12. Does the language have an overall structure or pattern? What key words or phrases echo in the language? Is the language structured into parts (stanzas)? Does the language employ a traditional form? Is the reader’s apprehension of the experience enhanced by the poetic structure?

The poem is structured by eight punctuated sentences and rhyme. The poem moves from image to the speaker’s reaction to the image, and the speaker’s imagining how the north country folks respond to their poverty. The poem is very nearly a pastoral elegy, except the speaker is not a shepherd and the what’s being mourned is a way of life.

13. Overall, what is artful about the language? In what imaginative, intellectual, sensual or emotional way(s) does the language represent the complexity of human experience?

The poetic devices paint a character whose reaction to his own circumstances and to his neighbor’s circumstances moves from the sardonic to the wistfully suicidal.
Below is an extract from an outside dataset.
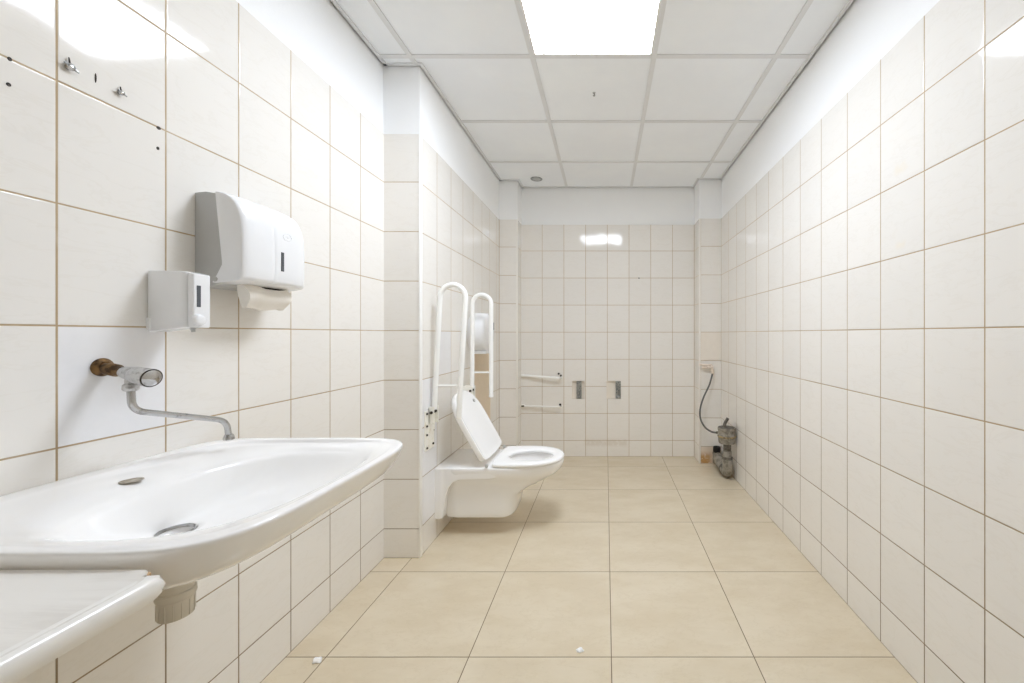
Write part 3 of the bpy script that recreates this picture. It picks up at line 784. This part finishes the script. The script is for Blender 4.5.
# ------------------------------------------------------------------ jumbo toilet paper dispenser
TPY, TPZ, TPR = 2.848, 1.152, .142
t = thing('toilet_paper_dispenser', 'round white jumbo toilet paper dispenser on the pier behind the far support rail', 'toilet paper dispenser', (XS, TPY, TPZ - TPR))
def drum(x, r, drop=.0, n=56):
    return [(x, TPY + r * math.sin(2 * PI * k / n), TPZ + r * math.cos(2 * PI * k / n)) for k in range(n)]
bm = bm_(); loft(bm, [drum(XS, TPR - .004), drum(XS + .018, TPR - .004), drum(XS + .020, TPR)]); obj('back_plate', bm, M['abs'], t)
bm = bm_(); loft(bm, [drum(XS + .019, TPR), drum(XS + .085, TPR - .002), drum(XS + .102, TPR - .007), drum(XS + .113, TPR - .018), drum(XS + .118, TPR - .035), drum(XS + .120, .03)]); cv = obj('cover', bm, M['abs'], t)
bm = bm_(); box(bm, XS + .105, XS + .1205, TPY + .082, TPY + .096, TPZ + .02, TPZ + .075, .002); tag(obj('level_window', bm, M['window'], cv, False), 'small dark window')
bm = bm_(); box(bm, XS + .02, XS + .108, TPY - .07, TPY + .07, TPZ - TPR - .008, TPZ - TPR + .014, .003); obj('cutting_edge', bm, M['abs'], t, False)

# ------------------------------------------------------------------ grab bars on the far wall
def grab_bar(label, zl, zr, r, off, thick):
    xl, xr = -.782, -.415
    t = thing('towel_rail', label, 'towel rail', (xl, YB, min(zl, zr)), 'short rails on the far wall')
    bm = bm_(); tube(bm, fillet([(xl + .004, YB - .016, zl), (xr - .02, YB - off, zr), (xr - .006, YB - .004, zr - .004)], .018, 6), r, 16); obj('bar', bm, M['rail'], t)
    bm = bm_(); lathe(bm, (xr - .006, YB, zr - .004), (0, -1, 0), [(.020, 0), (.020, .004), (.015, .007)], 24); f_ = obj('end_flange', bm, M['yellowed'], t)
    bm = bm_(); box(bm, xl - .002, xl + .026, YB - .022, YB, zl - .012, zl + .012, .003); g_ = obj('end_bracket', bm, M['yellowed'], t)
    return t, f_, g_, xl, xr
t, f_, g_, xl, xr = grab_bar('upper of the two short white rails in the far left corner', .757, .737, .0125, .066, 1)
for dx, dz in ((-.022, .026), (-.002, .008)):
    bm = bm_(); lathe(bm, (xr + dx, YB, .746 + dz), (0, -1, 0), [(.009, 0), (.009, .010), (.006, .013)], 14); obj('bolt', bm, M['bolt'], f_)
t, f_, g_, xl, xr = grab_bar('lower of the two short white rails in the far left corner', .474, .474, .0080, .062, 0)
bm = bm_(); box(bm, xr - .018, xr + .002, YB - .020, YB - .004, .466, .494, .003); obj('clamp', bm, M['bolt'], f_, False)
bm = bm_(); box(bm, xl + .002, xl + .028, YB - .030, YB - .018, .467, .481, .003); obj('clamp', bm, M['bolt'], g_, False)

# galvanised fixing channels left in the chiselled openings
def channel(label, x0, x1):
    t = thing('fixing_channel', label, 'metal bracket', ((x0 + x1) / 2, YB + .02, .537), 'fixing channels in the far wall')
    z0, z1 = .5375, .7005; yb = YB + .0215; yf = YB + .004
    bm = bm_(); s = .008; xm = (x0 + x1) / 2
    box(bm, x0, x0 + s, yf, yb, z0, z1, .001); box(bm, x1 - s, x1, yf, yb, z0, z1, .001); box(bm, x0 + s, x1 - s, yb - .004, yb, z0, z1)
    obj('channel', bm, M['steel'], t, False)
    for za, zb in ((z0 + .002, z0 + .026), (z0 + .066, z0 + .082), (z1 - .04, z1 - .004)):
        bm = bm_(); box(bm, x0 + s, x1 - s, yf + .001, yf + .006, za, zb, .002); obj('web', bm, M['steel'], t, False)
    for zc in (z0 + .046, z0 + .105):
        bm = bm_(); lathe(bm, (xm, yb - .004, zc), (0, -1, 0), [(.0085, 0), (.0085, .006), (.006, .0075)], 6); obj('nut', bm, M['steel'], t, False)
channel('dark metal channel in the left of the two wall openings', -.272, -.226)
channel('dark metal channel in the right of the two wall openings', .094, .140)
c_ = Vector((.311, YB, 1.663)); bm = bm_(); lathe(bm, c_, (0, -1, 0), [(.006, 0), (.006, .001), (.003, .002)], 12); tag(obj('wall_hole_disc', bm, M['bolt']), 'tiny dark disc painted as a hole high on the far wall', 'wall hole disc', 'dark discs for old holes in the tiles')  # small open hole drawn as a dark disc

# ------------------------------------------------------------------ water tap, hose and drain in the far right corner
t = thing('angle_valve', 'limed angle valve with a side lever on the far right corner pier', 'valve', (.92, YC2, .86))
bm = bm_(); lathe(bm, (.925, YC2, .858), (0, -1, 0), [(.022, 0), (.022, .003), (.017, .006), (.012, .007), (.012, .030), (.015, .031), (.015, .05), (.010, .054)], 24); obj('valve_body', bm, M['beige'], t)
bm = bm_(); tube(bm, [(.925, YC2 - .04, .866), (.89, YC2 - .042, .870), (.818, YC2 - .046, .876)], [.013, .011, .009], 14); tube(bm, [(.925, YC2 - .04, .852), (.88, YC2 - .04, .852), (.842, YC2 - .04, .853)], [.014, .013, .011], 14); obj('lever', bm, M['beige'], t)
bm = bm_(); tube(bm, [(.928, YC2 - .04, .855), (.934, YC2 - .04, .82), (.934, YC2 - .04, .79)], [.011, .0105, .0095], 14); obj('outlet', bm, M['beige'], t)

YD, XD = 3.105, .948
def at(px, py, y): return Vector(((px - 605.64) * y / 396.51, y, EYE - (py - 334.05) * y / 396.51))
path = [(.934, 3.46, .802), (.930, 3.458, .755), (.912, 3.445, .690), (.877, 3.43, .600), (.845, 3.41, .500), (.822, 3.38, .405), (.820, 3.34, .355), (.838, 3.28, .318), (.872, 3.20, .325), (.900, 3.13, .362)]
path = [(.934, 3.46, .802), at(711.6, 377, 3.45), at(709.3, 385, 3.44), at(703.6, 397.5, 3.42), at(700.2, 408.5, 3.39), at(700.4, 418.5, 3.34), at(704.8, 427, 3.28), at(711, 431.5, 3.21), at(715.6, 432.6, 3.15)]
bm = bm_(); tube(bm, spline(path, 6), .0075, 14); ho = tag(obj('drain_hose', bm, M['hose']), 'grey flexible hose looping from the corner valve to the drain trap', 'hose')
bm = bm_(); lathe(bm, (.934, 3.46, .808), (0, 0, -1), [(.0105, 0), (.0105, .022), (.009, .024)], 16)
o = obj('ferrule', bm, M['beige'], None); o.parent = ho

t = thing('drain_trap', 'grimy grey plastic drain trap standing in the far right corner', 'drain trap', (XD, YD, .0))
bm = bm_(); lathe(bm, (XD, YD, .412), (0, 0, -1), [(.055, .004), (.066, 0), (.0685, .006), (.0685, .020), (.0655, .024), (.0655, .050), (.0685, .054), (.0690, .072), (.0655, .076), (.064, .100), (.062, .118), (.058, .124), (.036, .128)], 36); cup = obj('cup', bm, M['pvc'], t)
bm = bm_(); lathe(bm, (XD, YD, .352), (0, 0, -1), [(.0680, 0), (.0705, .003), (.0705, .012), (.0680, .015)], 36, False, False); tag(obj('band', bm, two_tone('stained band', (170, 152, 112), (112, 100, 78), .42, .62, 30, .6), cup), 'brownish stained band')
bm = bm_(); lathe(bm, (XD - .005, YD, .411), (0, 0, 1), [(.060, -.003), (.060, .002), (.02, .004)], 32); tag(obj('lid', bm, M['pvcdark'], cup), 'dark cup lid')
bm = bm_(); tube(bm, fillet([(XD - .030, YD - .01, .405), (XD - .012, YD, .448), (XD + .012, YD + .01, .480)], .02), [.012] * 11, 14); obj('inlet_nipple', bm, M['pvcdark'], t)
bm = bm_(); tube(bm, [at(716.3, 432.6, 3.147), at(721, 432.3, 3.125), (XD - .03, YD + .01, .372)], .0100, 14); obj('hose_nipple', bm, M['pvcdark'], t)
bm = bm_(); tube(bm, [(XD + .004, YD, .285), (XD + .004, YD, .20)], .030, 24); obj('neck', bm, M['pvcdark'], t)
pth = fillet([(XD + .004, YD, .225), (XD + .004, YD - .005, .150), (XD + .012, YD + .005, .052), (XD + .01, YD + .14, .050), (.966, 3.40, .070), (.966, 3.43, .100)], .06, 8)
bm = bm_(); tube(bm, pth, [.034] * 4 + [.040] * (len(pth) - 8) + [.034] * 4, 28); el = obj('bend', bm, M['pvc'], t)
for (c, d, r) in (((XD + .005, YD - .003, .172), (0, .05, 1), .040), ((XD + .011, YD + .10, .052), (0, 1, -.05), .0440)):
    bm = bm_(); lathe(bm, c, d, [(r - .004, -.011), (r, -.009), (r, .009), (r - .004, .011)], 32, False, False); obj('ring_seal', bm, M['pvcdark'], el)
bm = bm_(); lathe(bm, (.966, 3.444, .020), (0, 0, 1), [(.034, 0), (.034, .075), (.037, .077), (.037, .095), (.034, .098)], 28); obj('outlet_socket', bm, M['pvc'], t)
bm = bm_(); lathe(bm, (.966, 3.444, .112), (0, 0, 1), [(.031, 0), (.0325, .004), (.0325, .050), (.0290, .052), (.026, .046), (.026, .02)], 28); tag(obj('rubber_sleeve', bm, M['rubber'], t), 'black rubber sleeve')

# ------------------------------------------------------------------ plaster crumbs on the floor
def crumb(x, y, s, seed, label):
    bm = bm_(); bmesh.ops.create_icosphere(bm, subdivisions=3, radius=1)
    for v in bm.verts:
        n = noise.noise(v.co * 1.3 + Vector((seed, 0, 0))) * .5 + noise.noise(v.co * 3.1 + Vector((0, seed, 0))) * .25
        v.co = v.co * (1 + n)
        v.co = Vector((x + v.co.x * s, y + v.co.y * s * .8, max(0, s * .32 + v.co.z * s * .42) + .0003))
    tag(obj('plaster_crumb', bm, M['chip'], None, True, 0, 60), label, 'crumb', 'plaster crumbs on the floor')
crumb(-1.004, 1.382, .0145, 3.1, 'white plaster crumb on the floor by the left wall')
crumb(-.0925, 1.428, .012, 8.4, 'white plaster crumb in the middle of the beige floor')

# ------------------------------------------------------------------ camera, light, view
w = bpy.data.worlds.new('world'); scene.world = w; w.use_nodes = True
w.node_tree.nodes['Background'].inputs[0].default_value = (0, 0, 0, 1)
cam = bpy.data.cameras.new('camera'); co = bpy.data.objects.new('camera', cam); COL.objects.link(co)
co.location = (0, 0, EYE); co.rotation_euler = (PI / 2, 0, 0)
cam.sensor_width = 36; cam.sensor_fit = 'HORIZONTAL'; cam.lens = 396.51 / 1024 * 36
cam.shift_x = -(605.64 - 512) / 1024; cam.shift_y = -(341.5 - 334.05) / 1024
cam.clip_start = .02
scene.camera = co
c = scene.cycles
c.max_bounces = 24; c.diffuse_bounces = 14; c.glossy_bounces = 8; c.sample_clamp_indirect = 8; c.caustics_reflective = False
v = scene.view_settings
v.view_transform = 'Standard'; v.look = 'None'; v.gamma = 1; v.use_curve_mapping = False; v.exposure = .80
14. Finally, is the language valuable? Is it worth reading? Remember: New

Criticism is essentially a theory of linguistic value! A work is valuable only if it expresses coherently the complexity of the human experience.

The poem is worth reading, if for no other reason than to illustrate complex human difference, even among those show live above the Notch.

15

This statement identifies what the poem does and how it goes about doing it. It is the kind of statement that the AP readers will want to see in your AP response essays.

This political poem creates a character’s whose disdain for both city folk and his pathetic neighbors give him no space for solace. An array of poetic devices, from basic metaphor to a slightly more ambitious symbol to a more complicated irony, push the reader toward the speaker’s sardonic attitude, but not completely. We leave the poem feeling as much pathos for the pitiful neighbors as we do for the condemning speaker.